AIM:
Up to and including the line containing "from mathutils import Vector, Matrix", please reproduce the lines of the listing below, starting from the top.

DATA SECTION:
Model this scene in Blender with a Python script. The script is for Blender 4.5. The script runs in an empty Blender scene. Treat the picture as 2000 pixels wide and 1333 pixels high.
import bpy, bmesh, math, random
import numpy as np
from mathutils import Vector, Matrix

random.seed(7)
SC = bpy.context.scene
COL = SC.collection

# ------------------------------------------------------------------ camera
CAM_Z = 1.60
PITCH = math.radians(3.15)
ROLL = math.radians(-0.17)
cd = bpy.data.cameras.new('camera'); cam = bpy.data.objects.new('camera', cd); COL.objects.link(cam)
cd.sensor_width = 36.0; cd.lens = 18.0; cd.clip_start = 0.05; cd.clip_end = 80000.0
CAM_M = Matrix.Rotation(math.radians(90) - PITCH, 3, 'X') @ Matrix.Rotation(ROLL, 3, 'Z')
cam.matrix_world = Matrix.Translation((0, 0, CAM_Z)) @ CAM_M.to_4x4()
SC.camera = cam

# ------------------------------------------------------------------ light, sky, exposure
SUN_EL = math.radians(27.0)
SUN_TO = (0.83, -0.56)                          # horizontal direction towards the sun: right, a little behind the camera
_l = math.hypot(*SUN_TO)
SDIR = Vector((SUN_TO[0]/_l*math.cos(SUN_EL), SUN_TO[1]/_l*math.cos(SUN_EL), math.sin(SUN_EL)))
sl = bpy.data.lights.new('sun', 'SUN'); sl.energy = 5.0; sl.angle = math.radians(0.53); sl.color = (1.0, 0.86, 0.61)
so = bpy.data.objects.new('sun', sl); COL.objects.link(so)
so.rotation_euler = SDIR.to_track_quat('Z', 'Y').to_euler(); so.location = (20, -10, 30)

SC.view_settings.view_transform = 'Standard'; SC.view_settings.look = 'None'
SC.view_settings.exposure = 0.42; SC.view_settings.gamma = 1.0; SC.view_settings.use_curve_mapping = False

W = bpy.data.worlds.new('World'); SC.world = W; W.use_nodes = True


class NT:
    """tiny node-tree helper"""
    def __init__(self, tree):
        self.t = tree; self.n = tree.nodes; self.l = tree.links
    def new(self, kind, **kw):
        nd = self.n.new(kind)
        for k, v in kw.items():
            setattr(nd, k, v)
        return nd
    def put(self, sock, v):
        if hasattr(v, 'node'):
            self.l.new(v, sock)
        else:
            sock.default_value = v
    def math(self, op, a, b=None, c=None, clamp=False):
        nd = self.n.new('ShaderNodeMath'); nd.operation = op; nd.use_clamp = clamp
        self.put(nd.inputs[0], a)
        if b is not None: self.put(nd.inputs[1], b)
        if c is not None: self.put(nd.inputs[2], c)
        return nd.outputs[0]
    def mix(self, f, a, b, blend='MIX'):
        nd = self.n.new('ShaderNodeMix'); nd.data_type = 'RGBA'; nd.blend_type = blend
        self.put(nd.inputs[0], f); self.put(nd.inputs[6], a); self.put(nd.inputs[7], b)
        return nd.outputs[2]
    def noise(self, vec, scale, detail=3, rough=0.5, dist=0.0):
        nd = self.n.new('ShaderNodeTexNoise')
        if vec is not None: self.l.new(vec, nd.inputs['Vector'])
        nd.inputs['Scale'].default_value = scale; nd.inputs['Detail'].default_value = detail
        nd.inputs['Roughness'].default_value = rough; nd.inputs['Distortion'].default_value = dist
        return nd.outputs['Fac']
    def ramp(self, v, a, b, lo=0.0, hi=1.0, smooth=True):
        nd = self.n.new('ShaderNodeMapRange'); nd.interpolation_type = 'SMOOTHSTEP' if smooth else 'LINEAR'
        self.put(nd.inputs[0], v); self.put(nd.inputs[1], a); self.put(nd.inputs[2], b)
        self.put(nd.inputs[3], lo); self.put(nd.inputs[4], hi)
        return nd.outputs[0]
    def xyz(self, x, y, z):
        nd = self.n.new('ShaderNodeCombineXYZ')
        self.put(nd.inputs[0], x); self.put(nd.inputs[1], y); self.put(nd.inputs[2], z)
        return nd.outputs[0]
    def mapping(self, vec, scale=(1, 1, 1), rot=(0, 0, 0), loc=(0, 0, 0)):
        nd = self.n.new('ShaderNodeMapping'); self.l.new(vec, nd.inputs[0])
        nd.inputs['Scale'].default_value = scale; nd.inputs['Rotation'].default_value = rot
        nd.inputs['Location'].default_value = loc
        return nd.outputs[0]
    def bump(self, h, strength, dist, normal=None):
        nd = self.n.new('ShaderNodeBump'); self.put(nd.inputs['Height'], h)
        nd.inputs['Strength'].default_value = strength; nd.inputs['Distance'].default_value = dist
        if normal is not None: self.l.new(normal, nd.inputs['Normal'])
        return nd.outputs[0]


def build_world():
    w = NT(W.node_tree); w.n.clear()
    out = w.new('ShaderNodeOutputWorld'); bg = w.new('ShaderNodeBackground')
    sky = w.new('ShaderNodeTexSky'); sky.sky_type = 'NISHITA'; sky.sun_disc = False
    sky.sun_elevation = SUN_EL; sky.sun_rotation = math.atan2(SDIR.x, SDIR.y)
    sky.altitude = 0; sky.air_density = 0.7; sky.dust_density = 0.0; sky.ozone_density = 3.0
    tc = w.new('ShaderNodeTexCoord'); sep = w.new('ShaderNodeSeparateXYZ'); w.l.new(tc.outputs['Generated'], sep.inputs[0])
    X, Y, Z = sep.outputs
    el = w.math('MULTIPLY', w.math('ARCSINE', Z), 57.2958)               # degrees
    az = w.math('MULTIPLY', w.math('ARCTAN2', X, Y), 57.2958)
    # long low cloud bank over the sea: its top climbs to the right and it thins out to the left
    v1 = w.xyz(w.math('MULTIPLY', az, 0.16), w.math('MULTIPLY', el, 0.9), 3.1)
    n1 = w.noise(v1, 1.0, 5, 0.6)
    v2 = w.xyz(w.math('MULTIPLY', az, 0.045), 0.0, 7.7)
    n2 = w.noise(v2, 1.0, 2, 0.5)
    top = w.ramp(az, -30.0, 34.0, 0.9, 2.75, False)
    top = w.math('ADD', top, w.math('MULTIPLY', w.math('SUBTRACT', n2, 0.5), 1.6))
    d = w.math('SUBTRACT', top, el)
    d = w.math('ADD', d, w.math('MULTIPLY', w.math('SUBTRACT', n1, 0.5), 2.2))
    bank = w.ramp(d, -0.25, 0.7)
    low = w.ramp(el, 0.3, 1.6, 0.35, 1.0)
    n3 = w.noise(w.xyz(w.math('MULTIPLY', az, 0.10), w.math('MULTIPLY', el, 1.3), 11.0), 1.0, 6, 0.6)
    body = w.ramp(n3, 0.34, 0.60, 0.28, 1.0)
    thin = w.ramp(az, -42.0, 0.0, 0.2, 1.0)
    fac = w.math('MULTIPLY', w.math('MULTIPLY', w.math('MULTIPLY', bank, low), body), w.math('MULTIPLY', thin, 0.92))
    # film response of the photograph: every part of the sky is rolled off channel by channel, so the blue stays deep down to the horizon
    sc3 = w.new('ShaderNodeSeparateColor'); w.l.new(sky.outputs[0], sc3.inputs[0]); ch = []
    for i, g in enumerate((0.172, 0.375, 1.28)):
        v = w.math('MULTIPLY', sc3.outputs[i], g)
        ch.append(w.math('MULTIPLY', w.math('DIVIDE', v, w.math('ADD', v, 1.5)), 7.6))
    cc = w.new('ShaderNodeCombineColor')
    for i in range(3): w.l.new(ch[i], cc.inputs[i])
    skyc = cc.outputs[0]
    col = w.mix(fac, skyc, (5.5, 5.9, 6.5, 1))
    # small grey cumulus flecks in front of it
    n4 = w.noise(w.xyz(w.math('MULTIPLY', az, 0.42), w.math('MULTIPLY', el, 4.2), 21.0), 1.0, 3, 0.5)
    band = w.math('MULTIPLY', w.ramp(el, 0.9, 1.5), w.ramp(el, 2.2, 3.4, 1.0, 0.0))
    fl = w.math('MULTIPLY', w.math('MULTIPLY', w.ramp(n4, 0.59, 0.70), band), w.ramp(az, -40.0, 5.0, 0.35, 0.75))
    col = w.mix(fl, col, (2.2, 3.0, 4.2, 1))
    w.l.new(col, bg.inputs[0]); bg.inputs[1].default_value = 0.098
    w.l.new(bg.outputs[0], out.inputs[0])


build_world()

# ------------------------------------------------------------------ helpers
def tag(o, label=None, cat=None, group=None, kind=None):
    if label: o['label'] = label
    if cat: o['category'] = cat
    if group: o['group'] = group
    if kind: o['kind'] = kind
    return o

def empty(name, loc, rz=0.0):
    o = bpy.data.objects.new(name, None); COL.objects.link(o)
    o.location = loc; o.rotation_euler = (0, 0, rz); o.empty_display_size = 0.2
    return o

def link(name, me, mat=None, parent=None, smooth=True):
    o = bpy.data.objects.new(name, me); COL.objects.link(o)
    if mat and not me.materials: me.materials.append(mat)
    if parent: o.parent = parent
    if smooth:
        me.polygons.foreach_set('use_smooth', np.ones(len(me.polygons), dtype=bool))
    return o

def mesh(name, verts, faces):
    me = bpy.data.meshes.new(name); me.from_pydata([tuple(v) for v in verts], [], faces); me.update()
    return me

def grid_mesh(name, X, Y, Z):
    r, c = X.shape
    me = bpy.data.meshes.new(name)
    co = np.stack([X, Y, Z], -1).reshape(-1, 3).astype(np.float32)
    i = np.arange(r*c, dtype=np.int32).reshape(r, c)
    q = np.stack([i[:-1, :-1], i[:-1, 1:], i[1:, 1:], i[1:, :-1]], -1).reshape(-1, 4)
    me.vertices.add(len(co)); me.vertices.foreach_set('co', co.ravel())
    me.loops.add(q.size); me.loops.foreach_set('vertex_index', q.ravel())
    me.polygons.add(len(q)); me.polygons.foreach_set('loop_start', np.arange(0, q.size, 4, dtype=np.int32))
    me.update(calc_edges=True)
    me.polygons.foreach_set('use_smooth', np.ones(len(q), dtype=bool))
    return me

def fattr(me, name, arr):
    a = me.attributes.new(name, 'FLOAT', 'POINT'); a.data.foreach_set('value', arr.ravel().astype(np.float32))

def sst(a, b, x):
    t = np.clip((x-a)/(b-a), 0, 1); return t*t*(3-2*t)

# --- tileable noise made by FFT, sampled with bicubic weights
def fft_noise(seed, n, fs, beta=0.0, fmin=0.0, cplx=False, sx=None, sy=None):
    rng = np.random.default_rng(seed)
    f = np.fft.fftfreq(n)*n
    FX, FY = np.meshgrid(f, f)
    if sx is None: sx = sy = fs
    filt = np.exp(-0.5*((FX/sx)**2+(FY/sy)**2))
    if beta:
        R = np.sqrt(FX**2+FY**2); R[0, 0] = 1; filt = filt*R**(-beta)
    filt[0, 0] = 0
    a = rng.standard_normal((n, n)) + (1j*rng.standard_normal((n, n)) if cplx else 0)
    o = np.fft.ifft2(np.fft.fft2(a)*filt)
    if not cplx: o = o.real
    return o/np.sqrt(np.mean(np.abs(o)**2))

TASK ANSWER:
Model this scene in Blender with a Python script. The script is for Blender 4.5. The script runs in an empty Blender scene. Treat the picture as 2000 pixels wide and 1333 pixels high.
import bpy, bmesh, math, random
import numpy as np
from mathutils import Vector, Matrix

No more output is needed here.